**The request:**
Search the data below for "from"; list each line that holds it.

**Information supplied:**
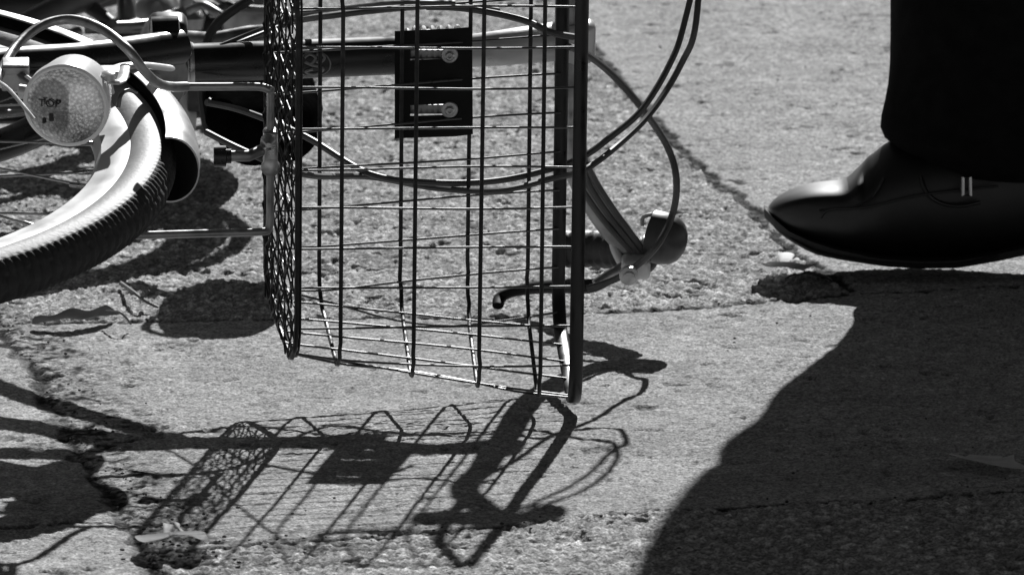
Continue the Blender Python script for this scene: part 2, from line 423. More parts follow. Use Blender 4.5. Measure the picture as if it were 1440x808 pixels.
# fine diamond mesh of the floor, two layers thick
fl = MB(); l0, l1, f0, f1, r = sect(0, 1)
def floor_pt(l, f, d=0): return B(UB+d-1.9*(f1-f)/(f1-f0), l, f)
def inside(l, f):
    dl = max(l0+r-l, l-(l1-r), 0); df = max(f0+r-f, f-(f1-r), 0); return dl*dl+df*df <= r*r
def run(gen):
    cur = []
    for q in gen:
        if inside(*q[:2]): cur.append(floor_pt(*q))
        else:
            if len(cur) > 1: tube(fl, cur, 0.07, 6)
            cur = []
    if len(cur) > 1: tube(fl, cur, 0.07, 6)
steps = 60
for i in range(8):
    f = f0+(f1-f0)*(i+.5)/8
    run([(l0+(l1-l0)*j/steps, f, .16*math.sin(j*.9+i*1.7)) for j in range(steps+1)])
for i in range(26):
    l = l0+(l1-l0)*(i+.5)/26
    run([(l, f0+(f1-f0)*j/24, .22) for j in range(25)])
for sgn in (1, -1):
    for i in range(-6, 18):
        s = l0+i*2.4
        run([(s+sgn*(f1-f0)*j/30*0.9 + (0 if sgn > 0 else 12), f0+(f1-f0)*j/30, -.25+.1*math.sin(j)) for j in range(31)])
# raised side ribs folded up from the floor
for k in (0.985,):
    tube(fl, loop(k, .1), 0.10, 6, closed=True)
fl.build('wire_floor', 'floorwire', basket)
rim = MB()
def rimbar(off, hw, ht, du):
    prs = rrect(0.2+off, 39.6-off, off, DR-off, 3.6, 8); n = len(prs); vs = []; cx, cy = 20, DR/2
    for i, (l, f) in enumerate(prs):
        a = prs[(i+1) % n]; b = prs[i-1]; t = V((a[0]-b[0], a[1]-b[1])).normalized(); nn = V((t[1], -t[0]))
        for (su, sn) in ((-1, -1), (1, -1), (1, 1), (-1, 1)):
            vs.append(B(du+hw*su, l+nn[0]*ht*sn, f+nn[1]*ht*sn))
    fs = []
    for i in range(n):
        j = (i+1) % n
        for k in range(4): q = (k+1) % 4; fs.append((i*4+k, i*4+q, j*4+q, j*4+k))
    rim.add(vs, fs)
tube(rim, [B(.05+.28*f/DR, l, f) for l, f in rrect(0.2, 39.6, 0, DR, 3.6, 8)], .22, 16, closed=True, flat=(U, 2.35))
rim.build('rim', 'rimblack', basket)
# mounting plate with two slots
pl = MB(); fP = 2.4
def pq(x, y, d=0): return PF(x, y, fP+d)
def ppoly(poly, t, mi=0):
    n = len(poly); a = [pq(x, y, t) for x, y in poly]; b = [pq(x, y, -t) for x, y in poly]
    pl.add(a+b, [tuple(range(n)), tuple(range(n, 2*n))[::-1]]+[(i, n+i, n+(i+1) % n, (i+1) % n) for i in range(n)], mi)
# plate as strips around the slots
PX0, PX1, PY0, PY1 = 555, 664, 41, 194
s1 = (580, 640, 68, 84); s2 = (577, 638, 147, 163)
xs0, xs1 = 577, 640
ppoly([(PX0, PY0+3), (xs0, PY0+2), (xs0, PY1), (PX0, PY1+1)], .14)
ppoly([(xs1, PY0-1), (PX1, PY0-3), (PX1+1, PY1-5), (xs1, PY1-2)], .14)
ppoly([(xs0, PY0+2), (xs1, PY0-1), (xs1, 67), (xs0, 70)], .14)
ppoly([(xs0, 85), (xs1, 82), (xs1, 146), (xs0, 148)], .14)
ppoly([(xs0, 163), (xs1, 161), (xs1, PY1-2), (xs0, PY1)], .14)
pl.build('mounting_plate', 'plastic', basket, smooth=False)
for y in (76, 153):
    sb = MB(); a = pq(632, y, 0)
    lathe(sb, a+F*.12, F, [(0, .62), (.1, .66), (.18, .6), (.2, .36), (.42, .36), (.5, .28), (.5, .14), (.3, .12)], 24)
    sb.build('bolt', 'chrome', basket)
    sp = MB(); box(sp, pq(606, y, -.45), U, L, F, 1.75, .38, .15, bev=.08)
    for q in range(5): box(sp, pq(588+q*8, y, -.28), U, L, F, .12, .36, .1)
    sp.build('slot_washer', 'steel', basket)

# --- steering head
def seg(name, pts, r, m, seg_=20, parent=None, sp=0, **kw):
    mb = MB(); tube(mb, spline(pts, sp) if sp else pts, r, seg_, **kw); return mb.build(name, m, parent or bike)
h0 = PH(272, 89, 23.6); h1 = PH(575, 77, 24.1)
ht = seg('head_tube', [h0, h1], 1.5, 'black_paint', 32)
bd = MB(); hx = (h1-h0).normalized()
bc = h0 + (h1-h0)*((441-272)/(575-272))
# raised round badge with a curling emblem, facing forward
nF = (F+L*0.12).normalized(); nL = nF.cross(hx).normalized()
if nL.dot(L) < 0: nL = -nL
def bpt(a, b, up=0):   # curved round the tube
    ang = b/1.5; return bc + hx*a + (F*math.cos(ang)+L*math.sin(ang))*(1.52+up)
ringp = [bpt(1.25*math.cos(t), 1.05*math.sin(t)) for t in np.linspace(0, 2*math.pi, 28, endpoint=False)]
tube(bd, ringp, .06, 6, closed=True)
em = [(-.75, .6), (-.35, .85), (.1, .55), (-.25, .15), (-.7, .3), (-.2, .05), (.35, -.1), (.7, -.35), (.35, -.7), (-.2, -.8), (-.65, -.5), (-.1, -.3)]
tube(bd, spline([bpt(a, b, .02) for a, b in em], 5), .12, 6)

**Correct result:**
Continue the Blender Python script for this scene: part 2, from line 423. More parts follow. Use Blender 4.5. Measure the picture as if it were 1440x808 pixels.
# raised side ribs folded up from the floor